**DIRECTIONS**
Work out how many lines in the listing below include the word "that". Give nothing but the number.

**DATA ROWS**

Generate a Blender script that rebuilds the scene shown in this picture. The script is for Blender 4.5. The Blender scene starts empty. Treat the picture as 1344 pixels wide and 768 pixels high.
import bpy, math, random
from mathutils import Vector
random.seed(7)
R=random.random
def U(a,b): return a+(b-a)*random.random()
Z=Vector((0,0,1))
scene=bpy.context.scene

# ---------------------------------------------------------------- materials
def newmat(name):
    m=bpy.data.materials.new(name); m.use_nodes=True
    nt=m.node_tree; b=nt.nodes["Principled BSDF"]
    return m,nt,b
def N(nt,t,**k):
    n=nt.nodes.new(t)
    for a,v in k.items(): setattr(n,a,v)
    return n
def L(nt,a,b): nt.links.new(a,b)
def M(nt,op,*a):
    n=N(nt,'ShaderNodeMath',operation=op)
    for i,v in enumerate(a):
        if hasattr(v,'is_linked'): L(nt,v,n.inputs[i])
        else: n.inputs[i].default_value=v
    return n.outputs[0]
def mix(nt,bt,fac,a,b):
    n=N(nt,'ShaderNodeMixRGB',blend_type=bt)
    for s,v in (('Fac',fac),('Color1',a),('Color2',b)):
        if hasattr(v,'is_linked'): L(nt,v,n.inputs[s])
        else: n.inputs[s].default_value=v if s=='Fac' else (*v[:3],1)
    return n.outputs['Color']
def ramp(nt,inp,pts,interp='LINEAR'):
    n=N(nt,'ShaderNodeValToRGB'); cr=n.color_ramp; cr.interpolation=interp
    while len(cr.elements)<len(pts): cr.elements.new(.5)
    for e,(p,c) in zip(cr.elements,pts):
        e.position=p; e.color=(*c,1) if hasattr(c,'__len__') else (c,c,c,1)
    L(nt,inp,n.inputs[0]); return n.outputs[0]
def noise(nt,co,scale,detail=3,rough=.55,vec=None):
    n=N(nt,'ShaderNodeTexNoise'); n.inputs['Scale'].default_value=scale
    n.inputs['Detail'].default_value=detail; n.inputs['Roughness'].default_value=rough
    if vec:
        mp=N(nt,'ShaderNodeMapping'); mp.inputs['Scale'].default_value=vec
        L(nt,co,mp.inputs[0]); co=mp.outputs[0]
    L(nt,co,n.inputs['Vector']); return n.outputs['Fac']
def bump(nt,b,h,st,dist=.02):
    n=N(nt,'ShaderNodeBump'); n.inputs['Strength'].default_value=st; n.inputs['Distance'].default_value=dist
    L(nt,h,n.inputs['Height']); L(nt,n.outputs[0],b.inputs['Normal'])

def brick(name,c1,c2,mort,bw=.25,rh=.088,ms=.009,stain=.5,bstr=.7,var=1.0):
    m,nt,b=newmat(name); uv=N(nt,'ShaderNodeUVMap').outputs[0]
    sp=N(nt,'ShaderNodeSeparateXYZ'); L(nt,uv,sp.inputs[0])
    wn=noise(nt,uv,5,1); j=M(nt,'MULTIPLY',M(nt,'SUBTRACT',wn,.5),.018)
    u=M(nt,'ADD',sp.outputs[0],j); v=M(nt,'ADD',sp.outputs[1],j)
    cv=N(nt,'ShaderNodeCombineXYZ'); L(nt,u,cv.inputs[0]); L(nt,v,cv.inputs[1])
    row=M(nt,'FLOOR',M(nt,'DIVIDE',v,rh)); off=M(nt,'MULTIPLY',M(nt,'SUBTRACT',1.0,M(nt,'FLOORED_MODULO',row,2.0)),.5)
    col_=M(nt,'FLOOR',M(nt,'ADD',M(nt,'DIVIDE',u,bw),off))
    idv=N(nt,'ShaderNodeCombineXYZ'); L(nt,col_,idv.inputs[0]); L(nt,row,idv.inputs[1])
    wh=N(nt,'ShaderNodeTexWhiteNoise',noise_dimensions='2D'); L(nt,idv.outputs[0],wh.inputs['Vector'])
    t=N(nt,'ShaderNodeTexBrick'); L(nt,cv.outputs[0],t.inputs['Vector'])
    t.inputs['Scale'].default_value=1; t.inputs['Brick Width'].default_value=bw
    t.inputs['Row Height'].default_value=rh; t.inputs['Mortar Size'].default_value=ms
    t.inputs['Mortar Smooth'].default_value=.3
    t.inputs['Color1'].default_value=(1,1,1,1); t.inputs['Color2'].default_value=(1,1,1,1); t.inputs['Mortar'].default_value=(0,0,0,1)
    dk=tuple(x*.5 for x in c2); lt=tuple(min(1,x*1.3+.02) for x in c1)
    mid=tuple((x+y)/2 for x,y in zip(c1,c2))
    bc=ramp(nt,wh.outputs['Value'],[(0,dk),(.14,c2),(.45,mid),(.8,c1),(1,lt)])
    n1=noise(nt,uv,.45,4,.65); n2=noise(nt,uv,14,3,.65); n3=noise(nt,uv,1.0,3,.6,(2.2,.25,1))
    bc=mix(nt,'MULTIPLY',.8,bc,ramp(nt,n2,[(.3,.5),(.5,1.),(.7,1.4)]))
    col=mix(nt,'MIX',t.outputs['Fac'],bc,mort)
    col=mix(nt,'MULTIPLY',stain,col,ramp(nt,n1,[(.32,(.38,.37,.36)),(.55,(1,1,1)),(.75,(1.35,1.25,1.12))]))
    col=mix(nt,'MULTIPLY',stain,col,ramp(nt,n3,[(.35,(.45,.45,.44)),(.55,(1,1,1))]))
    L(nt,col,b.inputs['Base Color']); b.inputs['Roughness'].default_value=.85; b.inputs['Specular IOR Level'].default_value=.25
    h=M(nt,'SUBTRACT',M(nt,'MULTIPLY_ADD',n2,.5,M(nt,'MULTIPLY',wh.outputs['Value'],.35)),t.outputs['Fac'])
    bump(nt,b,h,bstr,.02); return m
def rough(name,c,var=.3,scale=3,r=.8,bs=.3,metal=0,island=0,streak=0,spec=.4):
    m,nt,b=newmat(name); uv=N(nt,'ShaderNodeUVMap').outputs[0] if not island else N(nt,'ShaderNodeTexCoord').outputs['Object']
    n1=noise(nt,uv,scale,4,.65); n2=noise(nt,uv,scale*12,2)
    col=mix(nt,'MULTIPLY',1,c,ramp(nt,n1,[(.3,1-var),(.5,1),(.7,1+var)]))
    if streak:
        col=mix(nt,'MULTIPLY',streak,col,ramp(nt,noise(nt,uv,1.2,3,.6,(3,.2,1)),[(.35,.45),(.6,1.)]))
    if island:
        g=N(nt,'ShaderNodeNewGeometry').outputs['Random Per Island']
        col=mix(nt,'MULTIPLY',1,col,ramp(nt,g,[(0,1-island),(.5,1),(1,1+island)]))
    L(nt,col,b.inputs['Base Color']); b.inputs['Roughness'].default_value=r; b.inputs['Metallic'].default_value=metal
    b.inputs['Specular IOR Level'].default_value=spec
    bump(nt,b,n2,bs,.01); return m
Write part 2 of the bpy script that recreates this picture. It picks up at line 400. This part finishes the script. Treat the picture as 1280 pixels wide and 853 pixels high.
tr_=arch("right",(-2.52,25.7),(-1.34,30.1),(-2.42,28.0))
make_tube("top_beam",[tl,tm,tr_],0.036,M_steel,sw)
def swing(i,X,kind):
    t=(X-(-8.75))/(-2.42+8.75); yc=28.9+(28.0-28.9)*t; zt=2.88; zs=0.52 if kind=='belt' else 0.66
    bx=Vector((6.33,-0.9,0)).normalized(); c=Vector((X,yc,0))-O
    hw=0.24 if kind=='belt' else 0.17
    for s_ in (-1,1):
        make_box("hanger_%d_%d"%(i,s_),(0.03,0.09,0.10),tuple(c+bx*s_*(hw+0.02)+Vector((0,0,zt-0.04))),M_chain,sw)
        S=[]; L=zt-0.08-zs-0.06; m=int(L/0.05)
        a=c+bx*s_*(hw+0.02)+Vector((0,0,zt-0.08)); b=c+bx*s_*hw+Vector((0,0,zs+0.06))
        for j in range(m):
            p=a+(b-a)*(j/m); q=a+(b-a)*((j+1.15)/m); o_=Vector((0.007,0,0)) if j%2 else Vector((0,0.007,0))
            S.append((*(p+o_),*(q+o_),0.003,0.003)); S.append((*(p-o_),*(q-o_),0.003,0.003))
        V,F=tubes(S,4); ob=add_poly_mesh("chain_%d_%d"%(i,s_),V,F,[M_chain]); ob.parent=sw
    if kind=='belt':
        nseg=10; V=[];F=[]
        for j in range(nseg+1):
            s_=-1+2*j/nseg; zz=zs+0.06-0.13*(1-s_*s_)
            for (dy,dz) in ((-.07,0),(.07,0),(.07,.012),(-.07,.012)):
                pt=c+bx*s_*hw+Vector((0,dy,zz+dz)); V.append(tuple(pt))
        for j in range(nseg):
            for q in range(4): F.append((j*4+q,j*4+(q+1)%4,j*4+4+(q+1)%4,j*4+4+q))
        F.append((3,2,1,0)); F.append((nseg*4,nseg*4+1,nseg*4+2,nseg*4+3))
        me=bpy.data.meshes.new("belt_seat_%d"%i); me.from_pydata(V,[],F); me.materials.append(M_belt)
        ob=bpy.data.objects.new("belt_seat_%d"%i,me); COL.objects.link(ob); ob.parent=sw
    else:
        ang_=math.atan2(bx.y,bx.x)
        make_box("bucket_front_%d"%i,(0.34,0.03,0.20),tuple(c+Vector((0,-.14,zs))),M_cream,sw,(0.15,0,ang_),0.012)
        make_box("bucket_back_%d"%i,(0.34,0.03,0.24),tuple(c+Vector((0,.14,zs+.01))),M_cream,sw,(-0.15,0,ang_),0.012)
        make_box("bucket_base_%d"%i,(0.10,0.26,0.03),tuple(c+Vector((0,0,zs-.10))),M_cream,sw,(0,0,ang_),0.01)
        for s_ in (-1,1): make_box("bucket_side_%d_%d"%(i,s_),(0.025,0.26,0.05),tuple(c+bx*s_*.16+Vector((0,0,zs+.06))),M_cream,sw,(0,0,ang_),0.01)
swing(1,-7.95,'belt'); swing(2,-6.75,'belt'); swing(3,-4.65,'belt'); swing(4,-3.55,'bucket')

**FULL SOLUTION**
2